In Japanese, the change-of-state token is usually expressed with “a” (Ikeda, 2007), whereas “ogh” and its variants are more akin to the sort of reactive tokens used to express surprise (see Wilkinson and Kitzinger, 2006). Through a fine-grained sequential analysis, the current study seeks to emically account for the way these participants use “oh” in their L2 English, demonstrating that they view it not simply as a change-of-state token, but as a means of “doing being awed”. The presenter will outline several interactional loci, including free-standing ogh, onset-delayed ogh, ogh-prefaced assessments and multiple oghs, all of which work to make public the speaker’s emotional stance toward some aspect of the prior interaction.

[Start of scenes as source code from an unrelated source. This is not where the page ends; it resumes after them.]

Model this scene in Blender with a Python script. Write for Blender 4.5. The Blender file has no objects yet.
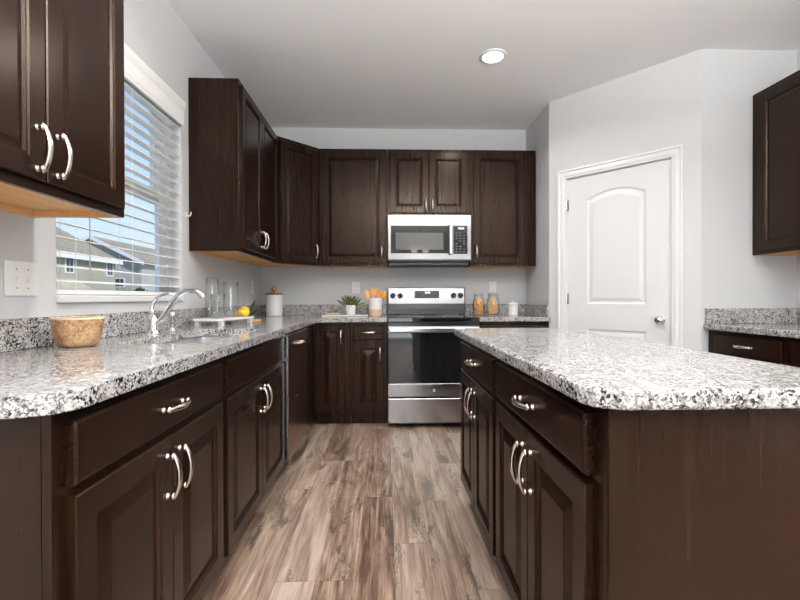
import bpy, bmesh, math, random
from mathutils import Vector, Matrix
random.seed(7)
S = bpy.context.scene
COL = S.collection
PI = math.pi

# ------------------------------------------------------------------ camera
CAM_H = 1.081
yaw, pitch, roll = 0.03395, -0.005336, -0.002554
fwd = Vector((math.sin(yaw)*math.cos(pitch), math.cos(yaw)*math.cos(pitch), math.sin(pitch)))
rgt = Vector((math.cos(yaw), -math.sin(yaw), 0)); upv = rgt.cross(fwd)
r2 = math.cos(roll)*rgt + math.sin(roll)*upv
u2 = -math.sin(roll)*rgt + math.cos(roll)*upv
cam = bpy.data.cameras.new('camera'); co = bpy.data.objects.new('camera', cam); COL.objects.link(co)
cam.sensor_width = 36; cam.lens = 432.4/800*36; cam.clip_start = 0.05; cam.clip_end = 300
M = Matrix((r2, u2, -fwd)).transposed().to_4x4(); M.translation = Vector((0, 0, CAM_H))
co.matrix_world = M
S.camera = co

# ------------------------------------------------------------------ colour management
S.view_settings.view_transform = 'Standard'
S.view_settings.look = 'None'
S.view_settings.gamma = 1
S.view_settings.use_curve_mapping = False
S.view_settings.exposure = 0.12

# ------------------------------------------------------------------ sky, sun, window light
W = bpy.data.worlds.new('sky'); S.world = W; W.use_nodes = True
nt = W.node_tree; nt.nodes.clear()
wo = nt.nodes.new('ShaderNodeOutputWorld'); bg = nt.nodes.new('ShaderNodeBackground')
tc = nt.nodes.new('ShaderNodeTexCoord'); sp = nt.nodes.new('ShaderNodeSeparateXYZ')
rp = nt.nodes.new('ShaderNodeValToRGB')
nt.links.new(tc.outputs['Generated'], sp.inputs[0]); nt.links.new(sp.outputs['Z'], rp.inputs[0])
e = rp.color_ramp.elements
e[0].position = 0.0; e[0].color = (0.74, 0.85, 0.97, 1)
e[1].position = 0.75; e[1].color = (0.16, 0.36, 0.80, 1)
m_ = e.new(0.2); m_.color = (0.55, 0.74, 0.97, 1)
m_ = e.new(0.42); m_.color = (0.27, 0.50, 0.90, 1)
nt.links.new(rp.outputs[0], bg.inputs[0]); bg.inputs[1].default_value = 1.1
nt.links.new(bg.outputs[0], wo.inputs[0])

def sun(rot, e_, col):
    l = bpy.data.lights.new('sun', 'SUN'); l.energy = e_; l.color = col; l.angle = 0.01
    o = bpy.data.objects.new('sun', l); COL.objects.link(o); o.rotation_euler = rot
sun((math.radians(25), math.radians(42), 0), 3.6, (1, .95, .88))

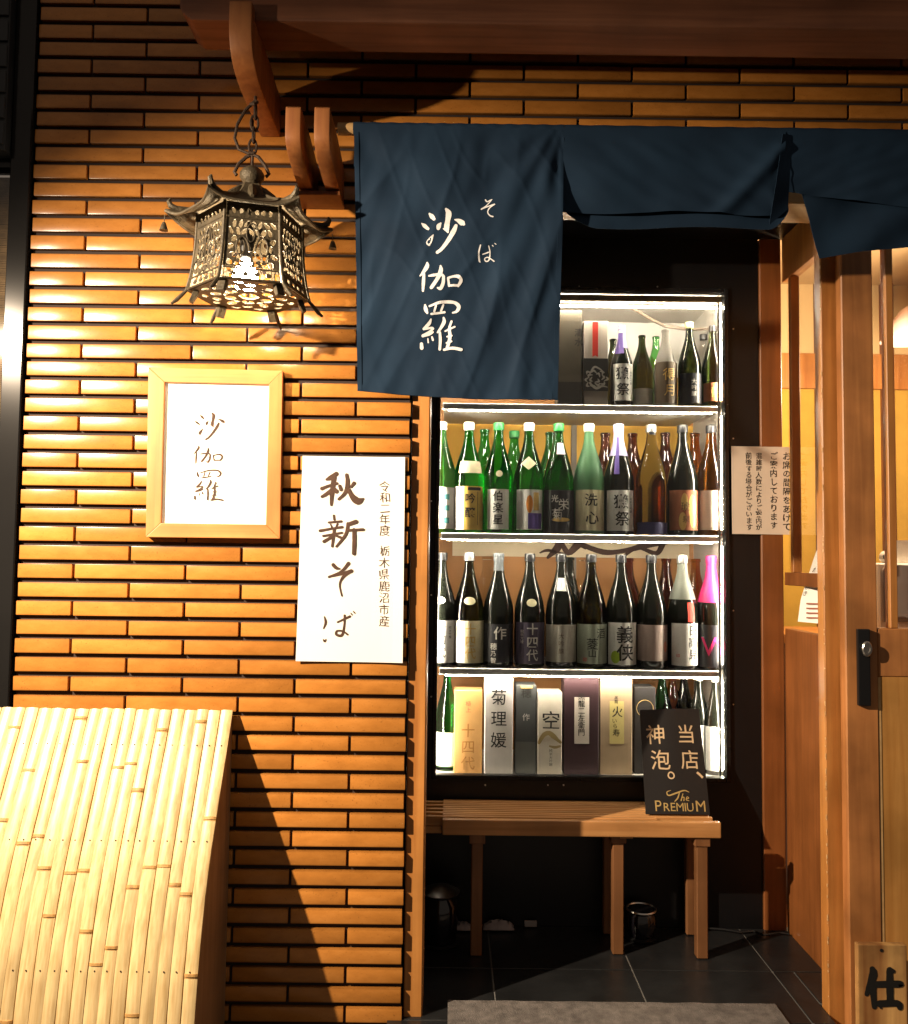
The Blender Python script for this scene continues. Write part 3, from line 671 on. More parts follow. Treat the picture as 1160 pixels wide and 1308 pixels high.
for px, mt, l in ((727, M_DKG, 'black bottle in the back row behind the white neck tag'), (745, M_CLEAR, 'clear bottle in the back row behind the grey-green label'), (803, M_BROWN, 'brown bottle right behind the two bold characters'), (851, M_BROWN, 'brown bottle behind, right of the rose-silver label'),
                  (889, M_AMBER, 'amber bottle behind, left of the pink foil neck'), (621, M_CLEAR, 'clear glass bottle behind, between the second and third bottles')):
    bottle(l, px, 847, Y2, mt, group=G3, sz=.98, cap=None)
# top row
YT = IY0 + .03 + .046
bottle('small black bottle with white cone cap and purple wrap', 794, 510, YT, M_DKG, small=True, cap=CAPW, lab=(L_W, .03, .215, 1.0), txt=[(M_INK, [('獺', -.006, .165, .058), ('祭', -.002, .085, .058)], .03), (M_INK, col('純米大吟醸', .036, .17, .012), 0)], foil=(P_LIL, .30, .42), neck=[(P_PUR, -.022, .002, .27, .40)], group=G1)
bottle('small dark green bottle with silver band near its foot', 820, 510, YT + .05, M_DKG2, small=True, cap=None, lab=(L_S, .02, .11, 1.0), group=G1, sz=.96)
bottle('small frosted grey bottle with gold characters', 850, 510, YT, M_FROST, small=True, cap=None, lab=(pm('frosted_brown_label', (.13, .095, .06), .5), .02, .23, 1.2), txt=[(L_G, [('得', .006, .165, .058), ('月', .010, .085, .056)], .0)], group=G1, sz=.99)
bottle('small dark bottle with yellow cap', 881, 510, YT, M_DKG2, small=True, cap=CAPY, lab=(L_K, .02, .16, 1.15), txt=[(P_SIL, col('大吟醸', .006, .12, .024, 1.2), 0)], group=G1, sz=1.08)
bottle('small dark bottle with rust and gold label at the far right', 911, 510, YT, M_DKG2, small=True, cap=CAPB, lab=(L_O, .03, .12, 1.2), txt=[(L_G, [('龍', .0, .075, .05)], .02)], group=G1, sz=1.04)
bottle('small dark green bottle behind the purple-wrapped one', 783, 510, YT + .12, M_DKG2, small=True, cap=None, group=G1, sz=.97)
bottle('small pale green bottle behind the frosted grey one', 838, 510, YT + .13, M_LIME, small=True, cap=None, group=G1, sz=1.02)
bottle('small clear bottle behind the yellow-capped one', 899, 510, YT + .13, M_CLEAR, small=True, cap=CAPB, group=G1, sz=1.05)
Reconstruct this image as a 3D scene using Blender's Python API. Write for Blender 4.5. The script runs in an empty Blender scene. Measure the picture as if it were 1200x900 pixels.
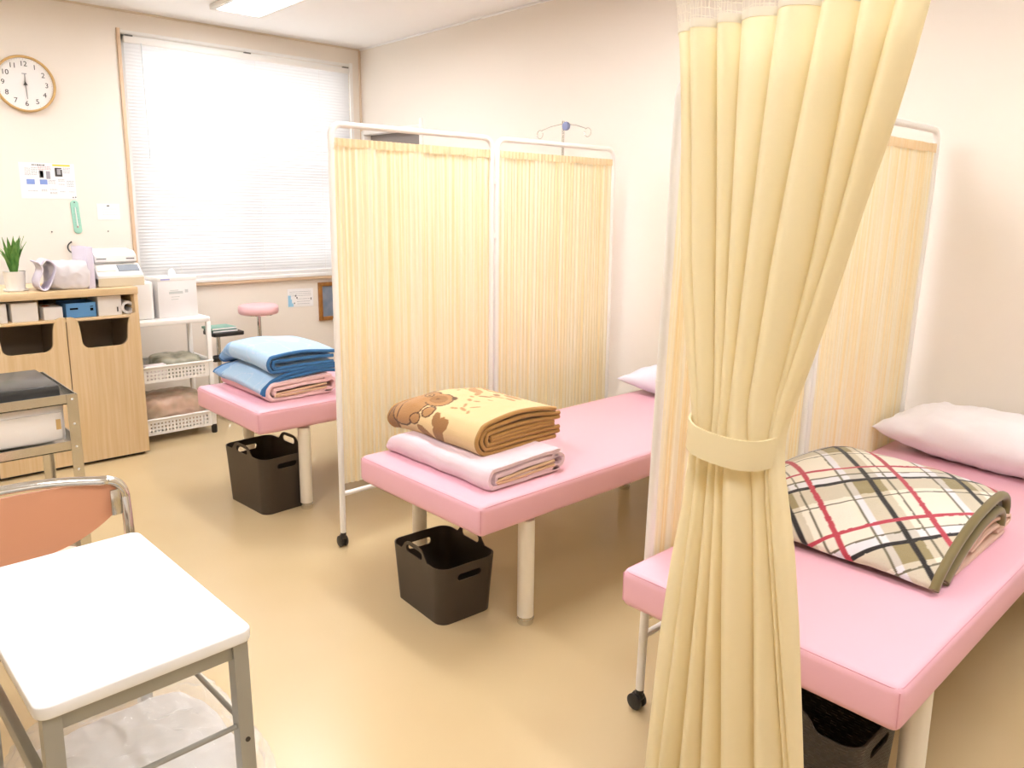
import bpy, bmesh, math, random
from mathutils import Vector, Matrix, noise

PI = math.pi
SC = bpy.context.scene
COL = SC.collection
random.seed(7)

# ------------------------------------------------------------------ camera
cam_d = bpy.data.cameras.new('camera')
cam = bpy.data.objects.new('camera', cam_d); COL.objects.link(cam)
F_PX, CY_PX = 906.06, 415.2
cam_d.sensor_width = 36.0
cam_d.sensor_fit = 'HORIZONTAL'
cam_d.lens = F_PX / 1200 * 36
cam_d.shift_y = -(450 - CY_PX) / 1200
cam_d.clip_start = 0.05
yaw, pitch, roll = [math.radians(a) for a in (47.1597, 10.5643, 0.54455)]
fw = Vector((-math.sin(yaw) * math.cos(pitch), math.cos(yaw) * math.cos(pitch), -math.sin(pitch)))
rt = Vector((math.cos(yaw), math.sin(yaw), 0)); up = rt.cross(fw)
r2 = rt * math.cos(roll) + up * math.sin(roll); u2 = up * math.cos(roll) - rt * math.sin(roll)
m = Matrix((r2, u2, -fw)).transposed().to_4x4(); m.translation = (0, 0, 1.42)
cam.matrix_world = m
SC.camera = cam

# ------------------------------------------------------------------ world (bright overcast sky), exposure
W = bpy.data.worlds.new('world'); SC.world = W; W.use_nodes = True
W.node_tree.nodes['Background'].inputs[0].default_value = (0.98, 0.99, 1.0, 1)
W.node_tree.nodes['Background'].inputs[1].default_value = 2.0
vs = SC.view_settings
vs.view_transform = 'Standard'; vs.look = 'None'; vs.gamma = 1.0; vs.use_curve_mapping = False
vs.exposure = 0.9
LAMP = 17.0           # emission of the ceiling luminaires' diffusers

# ------------------------------------------------------------------ materials
def lin(h):
    h = h.lstrip('#'); c = [int(h[i:i + 2], 16) / 255 for i in (0, 2, 4)]
    return tuple(x / 12.92 if x <= .04045 else ((x + .055) / 1.055) ** 2.4 for x in c) + (1,)
MATS = {}
def mat(name, hx, rough=.5, metal=0, spec=.5, transl=0, hx2=None, scale=(5, 5, 5), bump=0, bscale=60, emit=0, alpha=1, trans=0, sheen=0, detail=2, lo=.35, hi=.65, coat=0):
    if name in MATS: return MATS[name]
    M = bpy.data.materials.new(name); M.use_nodes = True; nt = M.node_tree; N = nt.nodes; L = nt.links
    P = N['Principled BSDF']
    P.inputs['Base Color'].default_value = lin(hx); P.inputs['Roughness'].default_value = rough
    P.inputs['Metallic'].default_value = metal; P.inputs['Specular IOR Level'].default_value = spec
    P.inputs['Alpha'].default_value = alpha; P.inputs['Transmission Weight'].default_value = trans
    P.inputs['Sheen Weight'].default_value = sheen; P.inputs['Coat Weight'].default_value = coat
    if emit:
        P.inputs['Emission Color'].default_value = lin(hx); P.inputs['Emission Strength'].default_value = emit
    colsock = None
    if hx2 or bump:
        tc = N.new('ShaderNodeTexCoord')
    if hx2:
        mp = N.new('ShaderNodeMapping'); mp.inputs['Scale'].default_value = scale
        L.new(tc.outputs['Object'], mp.inputs[0])
        nz = N.new('ShaderNodeTexNoise'); nz.inputs['Scale'].default_value = 1; nz.inputs['Detail'].default_value = detail
        L.new(mp.outputs[0], nz.inputs['Vector'])
        rp = N.new('ShaderNodeValToRGB'); rp.color_ramp.elements[0].position = lo; rp.color_ramp.elements[1].position = hi
        rp.color_ramp.elements[0].color = lin(hx); rp.color_ramp.elements[1].color = lin(hx2)
        L.new(nz.outputs['Fac'], rp.inputs[0]); colsock = rp.outputs[0]
        L.new(colsock, P.inputs['Base Color'])
    if bump:
        bn = N.new('ShaderNodeTexNoise'); bn.inputs['Scale'].default_value = bscale; bn.inputs['Detail'].default_value = 3
        L.new(tc.outputs['Object'], bn.inputs['Vector'])
        bp = N.new('ShaderNodeBump'); bp.inputs['Strength'].default_value = bump; bp.inputs['Distance'].default_value = .01
        L.new(bn.outputs['Fac'], bp.inputs['Height']); L.new(bp.outputs[0], P.inputs['Normal'])
    if transl:
        T = N.new('ShaderNodeBsdfTranslucent'); T.inputs[0].default_value = lin(hx)
        if colsock: L.new(colsock, T.inputs[0])
        X = N.new('ShaderNodeMixShader'); X.inputs[0].default_value = transl
        L.new(P.outputs[0], X.inputs[1]); L.new(T.outputs[0], X.inputs[2]); L.new(X.outputs[0], N['Material Output'].inputs[0])
    MATS[name] = M
    return M
def attr_mat(name, rough=.9, sheen=.3, bump=.3, bscale=250):
    M = mat(name, '#FFFFFF', rough, bump=bump, bscale=bscale, sheen=sheen, spec=.1)
    a = M.node_tree.nodes.new('ShaderNodeAttribute'); a.attribute_name = 'Col'
    M.node_tree.links.new(a.outputs['Color'], M.node_tree.nodes['Principled BSDF'].inputs['Base Color'])
    return M
WHITE = mat('white_plastic', '#F4F1EC', .35)
WPAINT = mat('white_paint', '#F3EEE6', .35)
PAPER = mat('paper', '#F7F4F2', .8, spec=.1)
CHROME = mat('chrome', '#D9D9D6', .12, 1)
STEEL = mat('stainless', '#CFCBC2', .22, 1, bump=.02, bscale=40)
BLACK = mat('black_plastic', '#221F1E', .4)
PINK = mat('pink_vinyl', '#F0B9C6', .42, spec=.45, bump=.02, bscale=180)
PINKSEAM = mat('pink_seam', '#E3A3B0', .5)
LEGM = mat('cream_leg', '#F2E9D8', .3)
BROWN = mat('brown_basket', '#3F342A', .45, bump=.02, bscale=200)
WOOD = mat('oak', '#DFC49C', .42, hx2='#D6B788', scale=(60, 60, 2.5), detail=4)
WOODH = mat('oak_edge', '#DFC49C', .42, hx2='#D6B788', scale=(60, 2.5, 60), detail=4)
DARKIN = mat('bin_inside', '#C4B29A', .7)
YEL = mat('curtain_yellow', '#FBF0CD', .85, spec=.1, transl=.30, hx2='#FAECC4', scale=(2, 2, .6), bump=.05, bscale=500)
YELB = mat('curtain_tieback', '#F6E3AE', .85, spec=.1, bump=.05, bscale=500)
NET = mat('net_white', '#FBF4E4', .8, transl=.3)
SCR = mat('screen_fabric', '#FDF7E4', .9, spec=.05, transl=.42, hx2='#FBEABF', scale=(90, 90, .7), detail=3, lo=.40, hi=.68)
SCRH = mat('screen_hem', '#FBE9C8', .9, spec=.05, transl=.3, hx2='#F8E0B4', scale=(150, 150, 3))
WALL = mat('wallpaper', '#F2E9DD', .85, spec=.15, bump=.03, bscale=220)
CEIL = mat('ceiling_white', '#FBF9F7', .9, spec=.1, bump=.02, bscale=120)
TAN = mat('tan_trim', '#DDBF9E', .5)
WFRAME = mat('window_white', '#F4F1EC', .4)
GLASS = mat('glass', '#FFFFFF', .02, trans=1, alpha=.25)
INK = mat('ink_dark', '#4A4744', .8)
INKG = mat('ink_grey', '#A9A8AA', .8)
GREYM = mat('grey_paint', '#A5A49C', .35, metal=.35)

# ------------------------------------------------------------------ geometry helpers
def link(o, parent=None):
    COL.objects.link(o)
    if parent is not None: o.parent = parent
    return o
def finish(me, smooth=True, ang=35):
    if smooth:
        me.shade_smooth(); me.set_sharp_from_angle(angle=math.radians(ang))
def obj(name, bm, m, parent=None, smooth=True, ang=35, recalc=True):
    if recalc: bmesh.ops.recalc_face_normals(bm, faces=bm.faces)
    me = bpy.data.meshes.new(name); bm.to_mesh(me); bm.free(); finish(me, smooth, ang)
    me.materials.append(m)
    return link(bpy.data.objects.new(name, me), parent)
def tag(o, label, cat, group=None):
    o['label'] = label; o['category'] = cat
    if group: o['group'] = group
    return o
def thing(name, label, cat, loc=(0, 0, 0), rotz=0, group=None):
    o = bpy.data.objects.new(name, None); COL.objects.link(o); o.empty_display_size = .05
    o.location = loc; o.rotation_euler = (0, 0, rotz)
    return tag(o, label, cat, group)
def struct(name, bm, m, parent=None, **k):
    o = obj(name, bm, m, parent, **k)
    if parent is None: o['kind'] = 'structure'
    return o
def dup(root, loc, rotz=0, label=None, group=None):
    r = root.copy(); COL.objects.link(r); r.scale = (1, 1, 1); r.location = loc; r.rotation_euler = (0, 0, rotz)
    if label: r['label'] = label
    if group: r['group'] = group
    for ch in root.children:
        c = ch.copy(); COL.objects.link(c); c.parent = r
        for g in ch.children:
            d = g.copy(); COL.objects.link(d); d.parent = c
    return r
def NB(): return bmesh.new()
def join(bm, b2, mtx=None):
    if mtx is not None: b2.transform(mtx)
    me = bpy.data.meshes.new('t'); b2.to_mesh(me); b2.free(); bm.from_mesh(me); bpy.data.meshes.remove(me)
def box(bm, lo, hi, bev=0, seg=2, mtx=None):
    b = NB(); c = [(lo[i] + hi[i]) / 2 for i in range(3)]; s = [abs(hi[i] - lo[i]) for i in range(3)]
    bmesh.ops.create_cube(b, size=1, matrix=Matrix.Translation(c) @ Matrix.Diagonal((*s, 1)))
    if bev: bmesh.ops.bevel(b, geom=b.edges[:], offset=bev, segments=seg, affect='EDGES', profile=.5)
    join(bm, b, mtx); return bm
def bx(lo, hi, bev=0, seg=2): return box(NB(), lo, hi, bev, seg)
def tube(bm, pts, r, seg=10, closed=False, cap=True, r_end=None):
    pts = [Vector(p) for p in pts]; n = len(pts); rings = []
    prev = None
    for i, p in enumerate(pts):
        if closed: d = pts[(i + 1) % n] - pts[i - 1]
        else: d = pts[min(i + 1, n - 1)] - pts[max(i - 1, 0)]
        if d.length < 1e-9: d = Vector((0, 0, 1))
        d.normalize()
        if prev is None:
            a = d.orthogonal().normalized()
        else:
            a = prev - d * prev.dot(d); a.normalize()
        prev = a; b = d.cross(a)
        rr = r if r_end is None else r + (r_end - r) * i / (n - 1)
        rings.append([bm.verts.new(p + (a * math.cos(2 * PI * k / seg) + b * math.sin(2 * PI * k / seg)) * rr) for k in range(seg)])
    for i in range(n if closed else n - 1):
        A, B = rings[i], rings[(i + 1) % n]
        for k in range(seg): bm.faces.new((A[k], A[(k + 1) % seg], B[(k + 1) % seg], B[k]))
    if cap and not closed:
        bm.faces.new(rings[0][::-1]); bm.faces.new(rings[-1])
    return bm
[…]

Although these awed-receipts are fundamentally an element of the speakers’ first-language, the novice speakers of English in this data set do not treat them as marked in anyway, which raises pedagogical questions of whether or not language teachers need to point out such displays of emotion, or indeed whether or not such reactions are teachable. The researcher’s position is that such reactive displays of emotion performed in L1 are usually inferable within their sequential context, and therefore constitute a point at which the two languages can comprehensibly meld, allowing L2 speakers to retain some of their linguistic and cultural identities while moving toward a multilingual mode of communication.